IS has steadily been losing ground across the border in Syria as well where its so-called “caliphate” has basically crumbled with the loss of the city of Raqqa, the former Islamic State group’s capital, which fell to the U.S.-backed Syrian Democratic Forces in October.
Both the U.S. and Russia have embedded special forces with their respective partners and are supporting their advances with airstrikes. Russia backs Syrian government forces of President Bashar Assad.
The last urban areas controlled by the militants in Syria are parts of the border town of Boukamal and a patch of territory near the capital, Damascus, and in central Hama province.
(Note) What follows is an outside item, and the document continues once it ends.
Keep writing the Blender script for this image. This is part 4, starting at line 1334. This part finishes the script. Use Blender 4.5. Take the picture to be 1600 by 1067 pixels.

Syrian government forces, backed by Russian troops and Iranian-backed militias, originally pushed IS out of Boukamal earlier this month, but the militants retook a large part of the town, mostly its northern neighborhoods days later. Since then, IS has repelled government forces trying to push back into the town.
Meanwhile, U.S.-backed Kurdish-led forces are also approaching Boukamal from the eastern side of the Euphrates.
Despite IS’ significant territorial losses, the group’s media arm remains intact, allowing it to still recruit supporters and inspire new attacks. Iraqi and American officials say IS militants are expected to continue carrying out insurgent-style attacks in Syria, Iraq, and beyond.